Grujo Boric, defence witness at Rako Mladic trialGrujo Boric, defence witness at Rako Mladic trial

Grujo Boric met Ratko Mladic for the first time in April 1991 in Petrovac, where the 2nd Krajina Corps was to be headquartered. At the time Mladic was still a colonel in the JNA. Boric's next encounter with Mladic took place a year later, when Mladic visited the witness in Drvar. On that occasion, Mladic told Boric that the Corps had been established and that they were planning to appoint him commander. Later, during the war Mladic met the witness on his visits to the front lines and at regular monthly briefings.

Boric noted in his evidence that he 'never' received any unlawful orders from General Mladic. Boric also insisted that he had no specific knowledge of the crimes in the villages of Biljani and Velagici, listed in the indictment against Mladic. The only thing he knew was that fire was opened near Kljuc at a convoy of JNA soldiers pulling out of BH towards Belgrade. Some soldiers were killed and others were injured. He heard that there was some fighting after that, in retaliation, Boric noted.
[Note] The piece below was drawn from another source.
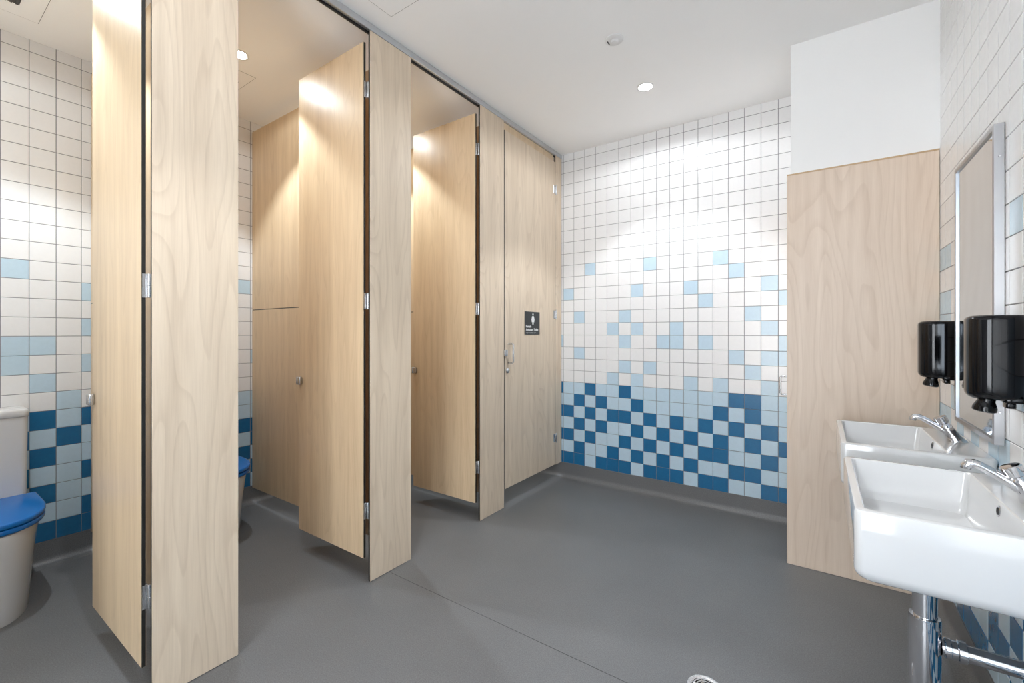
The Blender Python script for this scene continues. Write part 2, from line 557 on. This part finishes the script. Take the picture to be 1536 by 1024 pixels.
# closed door with the sign
t = empty('cubicle_door', (XF, 2.546, 0), 'closed birch cubicle door carrying the black toilet sign, next to the tiled wall', 'cubicle door')
m_ = MB(); m_.box(-0.013, 0.0, 0.0, 0.735, 0.130, 2.690, 0.0006, 1, mat=0, edge_mat=1, face_axis=0)
m_.build('door_panel', [M['pil_wood'], M['core']], t)
for z in (0.356, 1.398, 2.455):
    m_ = MB(); hinge_mb(m_, 0.007, 0.7365, z)
    m_.box(0.0006, 0.003, 0.703, 0.7365, z - 0.034, z + 0.034, 0.001, 1)
    m_.build('hinge', M['steel'], t, True)
m_ = MB(); m_.tube([(0.0, 0.045, 1.166), (0.036, 0.045, 1.166), (0.044, 0.045, 1.160), (0.044, 0.045, 1.036), (0.036, 0.045, 1.030), (0.0, 0.045, 1.030)], 0.006, 14)
tag(m_.build('handle', M['steel'], t, True), 'slim bow pull handle')
m_ = MB(); m_.box(0.0006, 0.012, -0.014, 0.026, 1.080, 1.125, 0.003, 2)
tag(m_.build('latch', M['steel'], t, True), 'square steel latch plate over the gap')
m_ = MB(); m_.lathe([(0.019, 0), (0.019, 0.006), (0.016, 0.009), (0.008, 0.010), (0.008, 0.016), (0.006, 0.0175)], (0.0006, 0.030, 0.975), (1, 0, 0), 24)
m_.build('lock_indicator', M['steel'], t, True)
# timber stop visible over the closed door
m_ = MB(); m_.box(-0.032, -0.0145, 2.546, 3.270, 2.60, 2.7515, 0.001, 1)
o = m_.build('door_header', M['door_wood']); o.location = (XF, 0, 0)
tag(o, 'warm birch header board behind the top gap of the closed door', 'board')

# sign
sg = empty('toilet_sign', (XF + 0.0008, 2.911, 1.318), 'charcoal female ambulant toilet sign with white figure on the closed door', 'sign')
m_ = MB(); m_.box(0.0, 0.004, -0.108, 0.108, -0.089, 0.089, 0.0015, 2)
m_.build('sign_plate', M['sign'], sg)
def flat_poly(mb, pts, d=0.0046, back=0.0035):
    mb.loft([[(back, y, z) for y, z in pts], [(d, y, z) for y, z in pts]])
m_ = MB()
cy, cz = 0.006, 0.0
flat_poly(m_, [(cy + 0.009 * math.cos(a * math.pi / 10), 0.068 + 0.009 * math.sin(a * math.pi / 10)) for a in range(20)])
flat_poly(m_, [(cy - 0.010, 0.055), (cy + 0.010, 0.055), (cy + 0.014, 0.050), (cy + 0.024, 0.022), (cy + 0.019, 0.020), (cy + 0.011, 0.040),
               (cy + 0.020, 0.008), (cy - 0.020, 0.008), (cy - 0.011, 0.040), (cy - 0.019, 0.020), (cy - 0.024, 0.022), (cy - 0.014, 0.050)])
flat_poly(m_, [(cy - 0.009, 0.0085), (cy - 0.002, 0.0085), (cy - 0.002, -0.010), (cy - 0.009, -0.010)])
flat_poly(m_, [(cy + 0.002, 0.0085), (cy + 0.009, 0.0085), (cy + 0.009, -0.010), (cy + 0.002, -0.010)])
m_.build('pictogram', M['sign_white'], sg)
def text_mesh(name, body, size, y, z, material, parent):
    cu = bpy.data.curves.new(name, 'FONT')
    cu.body = body; cu.size = size; cu.extrude = 0.0005; cu.offset = size * 0.018
    tmp = bpy.data.objects.new(name, cu)
    COL.objects.link(tmp)
    bpy.context.view_layer.update()
    me = bpy.data.meshes.new_from_object(tmp)
    bpy.data.objects.remove(tmp)
    me.name = name
    o = bpy.data.objects.new(name, me)
    me.materials.clear(); me.materials.append(material)
    COL.objects.link(o)
    o.parent = parent
    # text plane x->+Y, y->+Z, facing +X
    o.matrix_local = Matrix(((0, 0, 1, 0.0044), (1, 0, 0, y), (0, 1, 0, z), (0, 0, 0, 1)))
    return o
text_mesh('lettering', 'Female', 0.027, -0.095, -0.034, M['sign_white'], sg)
text_mesh('lettering', 'Ambulant Toilet', 0.027, -0.095, -0.060, M['sign_white'], sg)
m_ = MB()
for i, ch in enumerate([1, 2, 1, 3, 2, 1, 0, 1, 2, 3, 1, 2, 3, 1, 2, 0, 3, 2, 1, 2]):
    for j in range(ch):
        m_.lathe([(0.0013, 0), (0.0008, 0.0008)], (0.0040, -0.092 + i * 0.0072, -0.072 - j * 0.0045), (1, 0, 0), 8)
m_.build('braille', M['sign_white'], sg)

# ------------------------------------------------------------------ cubicle partitions
for i, (y, lab) in enumerate([(0.690, 'birch partition between the first and second stall, glimpsed through the hinge gap'),
                              (1.563, 'birch partition of the second stall with a horizontal seam'),
                              (2.432, 'birch partition behind the third open door')]):
    t = empty('cubicle_partition', (XB + 0.003, y, 0), lab, 'partition')
    L_ = XF - 0.015 - XB - 0.003
    m_ = MB(); m_.box(0, L_, 0, 0.013, 0.112, 1.4065, 0.0006, 1, mat=0, edge_mat=1, face_axis=1)
    m_.build('lower_panel', [M['door_wood'], M['core']], t)
    m_ = MB(); m_.box(0, L_, 0, 0.013, 1.4120, 2.712, 0.0006, 1, mat=0, edge_mat=1, face_axis=1)
    m_.build('upper_panel', [M['door_wood'], M['core']], t)
    m_ = MB(); m_.box(0, L_, 0.0025, 0.0105, 1.4068, 1.4117)
    tag(m_.build('joint', M['core'], t), 'dark seam between the two panels')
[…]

According to the witness, the army was not authorized to maintain law and order in the depth of the territory they held, away from the frontlines. Only the municipal authorities and the police were in charge of law and order, the witness added. When he was asked a question by presiding judge Orie, Boric said that the military police would intervene only when soldiers were involved in crimes.

In the beginning of the cross-examination, prosecutor Arthur Traldi highlighted the military goals of the Bosnian Serb army. The prosecutor quoted from General Milan Gvero's order issued on 19 May 1991, in which the general notes that ethnic Serbs live in about 65 per cent of the BH territory. Ethnic Serbs made up about 35 per cent of the overall population in BH and as such they 'have to fight to establish borders with Croats and Muslims and fight for their state', the general explained in the order.

The prosecutor confronted the witness with Mladic's order from July 1992 which states that 'all active-duty military staff of Croat and Muslim ethnicity must be sent on leave immediately. Upon their return they should be sent to the personnel department in Belgrade'. In Boric's opinion, there is nothing out of the ordinary in Mladic's order. There definitely were no Muslims, Croats and Slovenes in the JNA at the time any more'.Boric confirmed that he, all the other officers in the 2nd Krajina Corps and the soldiers received their salaries from the JNA.

The prosecutor will continue Grujo Boric's cross-examination tomorrow.